Sonntag dachte ich dann: ich schlafe aus und dann lerne ich ein bisschen, aber im Endeffekt war ich mit der Anderen Neuen shoppen. Ich habe ein Kleid gekauft, ich liebe es, es ist warm, gemütlich und wunderschön. Am Montag habe ich mir einen Block gekauft, mich an die Neva gesetzt, meine Jacke ausgezogen, die Sonne genossen und gezeichnet. Entspanntes Leben, entspannte Freizeitbeschäftigungen. Auch entspannt: mein langersehnter Besuch ist endlich da. Kommunikationstechnisch gab es einiges Hin- und Her und ich habe bereits jetzt mein ganzes Guthaben verbraucht. Aber das macht nichts. Donnerstag gehen wir wieder mal ins Theater, diesmal gibt es Schwanensee. Aufregend. Samstag bin ich eingeladen, um klassische litauische Tänze zu lernen. Посмотрим. Wir werden sehen.

Einmal Ja und zurück.

Das war also mein letzter Schultag. Wow. Ich bin ja ein bisschen überwältigt. Das ging jetzt doch alles ziemlich schnell. Ich hatte das zwar erwartet, aber wie schnell war dann doch etwas atemberaubend. Und es ist wahnsinnig viel passiert. In den letzten Tagen war ich dann auch unglaublich viel unterwegs und ich habe endlich meine Challenge erfüllt: mich mit den Briten zu betrinken. Gestern war nämlich St. Patrick’s Day und anlässlich dessen sind wir nach der Schule erst mal zum Lunch gegangen. Um zwei hatte ich dann mein erstes Bier getrunken. Also weiter in eine irische Bar, O’Hooligans, Fahnen, Luftballons und irische Hüte. Mehr Bier. Und Never Have I Ever. Aber wir konnten nicht bleiben, weil unser Tisch reserviert war, also auf in die nächste Bar. Und noch mehr Bier. Nun ist donnerstags aber auch immer Couchsurfing, also habe ich mich irgendwann verabschiedet und wollte mich mit dem Ami an der Metro treffen. Als ich aus der Tür trat fing es plötzlich an wie blöd zu schneien und zu regnen. Ich versuche also, angetrunken und vollkommen blind den Weg zur c.a. 1,5km entfernten Metrostation zu finden und brauche 40 Minuten. Na ja, passiert. Beim Couchsurfing dann noch mehr Bier, Salat und Pommes. Das Café schließt um elf, also wollte ich mit ein paar Leuten noch weiterziehen. 20 Minuten Fußweg. Ne doch nicht. Ami und ich verabschieden uns von den andern.
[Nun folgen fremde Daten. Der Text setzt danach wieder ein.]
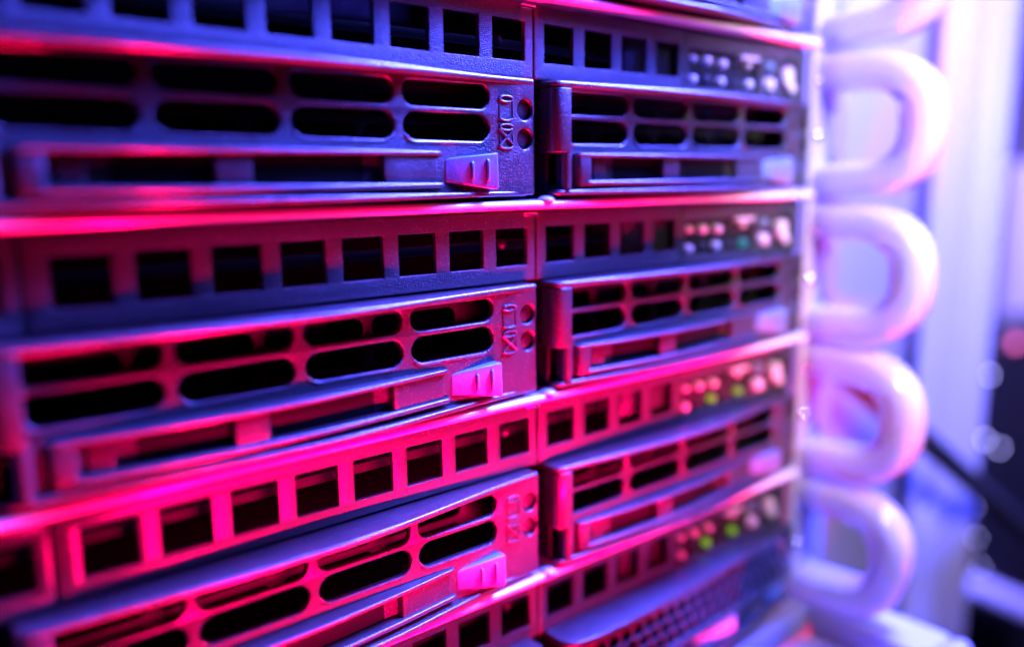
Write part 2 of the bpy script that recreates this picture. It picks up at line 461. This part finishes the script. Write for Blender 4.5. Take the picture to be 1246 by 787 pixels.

Ich frage mich ja wirklich.. na ja, egal. Als ich zuhause ankam jedenfalls, hatte meine Gastfrau besuch, also gab’s noch ein Glas Sekt. Um eins war ich dann im Bett. Elf Stunden Suff und am nächsten Tag Schule. Wir waren dann auch nur zu zweit in der Klasse, aber hey. Es war auch alles ein bisschen emotional heute, war ja immerhin mein letzter Tag, also gab’s nach dem Unterricht auch eine kleine Abschiedsparty, mit Rede, Champagner und allem drum und dran. Ich habe sogar ein Zeugnis bekommen, siehe oben. Im Anschluss war ich mit den Britinnen 1 & 2 im Museum, wo wir noch einen anderen Briten getroffen haben. Zu viele Briten. Heute war ein wunderschöner Tag, der erste Tag, an dem sich Piter wettertechnisch von seiner bezaubernden Seite gezeigt hat. Als ich zur Schule fuhr, war die Neva exakt zur Hälfte gefroren, als ich nach Hause fuhr schwamm Eis darin – es sah atemberaubend aus, dazu dieser strahlend blaue Himmel, Sonnenschein, wow.
Heute war auch wieder Hockey – und ich habe mein erstes Tor gemacht. Yay! Was für ein Moment! Und Mittwoch war ich mit Ami in der Eremitage. Wir haben uns erst mal verlaufen. Aber macht ja nichts, dafür ist sie ja auch da, dafür ist sie so riesig. Ist ja kuschelig.
What is more: ein bisschen Gefühlsduseligkeit. Wenn ich so den ganzen Tag rumhänge und ausschließlich Russisch oder Englisch spreche, ist es schwierig bis unmöglich aufzuhören, auf Englisch zu denken. Dann gehe ich mir selber auf die Nerven, weil ich nicht dazu in der Lage bin, meine Gedanken exakt so auszudrücken, wie ich das jetzt gerne möchte und nicht zurück ins Deutsche wechseln kann. Even more: Sich gewählt ausdrücken zu können ist. so. verdammt. attraktiv.
Das war’s erst mal. Verwirrter Beitrag aus einem verwirrten Seelenleben.

P.S.: ich habe mein Zugticket nach Moskau und mein Flugticket nach Sochi gebucht. Shit is about to get real, man.